Why Critics Couldn't Stand Led Zeppelin At First
Some legends begin with a rocky start, and in rock music, no legend is bigger than that of Led Zeppelin. There is something that captures the imagination today about four young men in the late '60s managing to create the sound that first explodes from the opening track of Zep Zeppelin I, "Good Times Bad Times," a ferocious burst of guitar opening a song that Slate describes as an "avalanche." It is a moment that heralds something new and genre-defining has arrived to change rock forever.
But such an ostentatious arrival attracted many enemies at the time, and the labor of love spearheaded by guitarist Jimmy Page –- who had been making a name for himself as a prodigious session musician throughout his teen years – received many a critical savaging, not least from America's premier music magazine at the time, Rolling Stone. The journalist John Mendelsohn describes Robert Plant's vocals -– now widely praised -– as "prissy," and derided the album's "weak, unimaginative songs."

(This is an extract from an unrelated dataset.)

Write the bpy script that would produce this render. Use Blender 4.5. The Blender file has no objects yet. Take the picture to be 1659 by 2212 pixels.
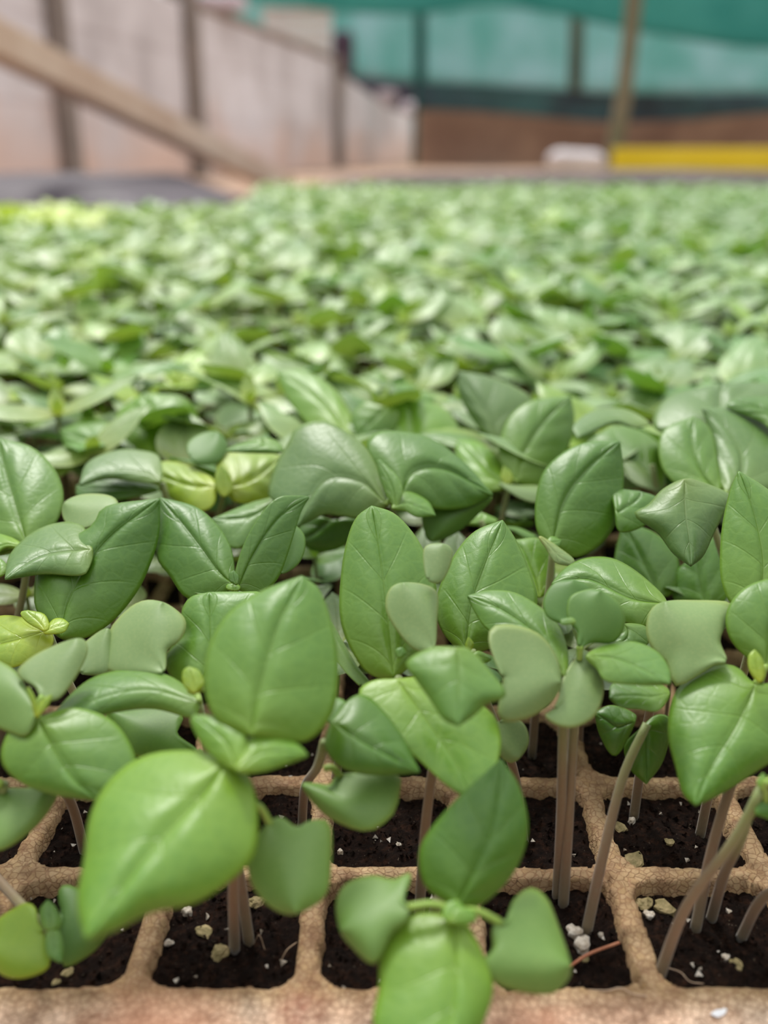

Regardless of the level of love you might personally maintain for Zeppelin, it is difficult to square this assessment with the huge influence the band and their particular sound have had on rock music in the intervening years. But Mendelsohn's judgment was far from a one-off, and looking back at the release of the album today, it is hard to shake the idea that, perhaps more than with any other classic album, a great number of critics got Led Zeppelin I very very wrong. But why?
Led Zeppelin I: a divisive debut
Much of the initial panning that Led Zeppelin received is perhaps simply down to poor timing. As Slate's Jack Hamilton explains, Led Zeppelin were just breaking through as one of the biggest bands in the world was breaking up: Eric Clapton and Ginger Baker's legendary Cream. To the press, there were a number of similarities in terms of the influences the bands were working under and the enormous sounds they were attempting to unleash on the world. With Cream coming to an end, it seemed a vacuum was opening up in rock music, and Led Zeppelin were left with big shoes to fill.
Unfairly, the abilities of the teenagers who created Led Zeppelin I were being compared to a group of highly experienced and veteran rockers who had already conquered the world. Though Zeppelin's debut was undoubtedly impressive, it must be said that their best work was still ahead of them: a point that Rolling Stone would eventually admit on the release of Led Zeppelin IV.
Hamilton makes another point: at the time of going to press, the influence of Rolling Stone was as big as it could possibly get. The band, in fact, got a good deal of good press on both sides of the pond -– but it was Mendelsohn's hatched job that stuck, and, perhaps thankfully, gave Led Zeppelin something to prove.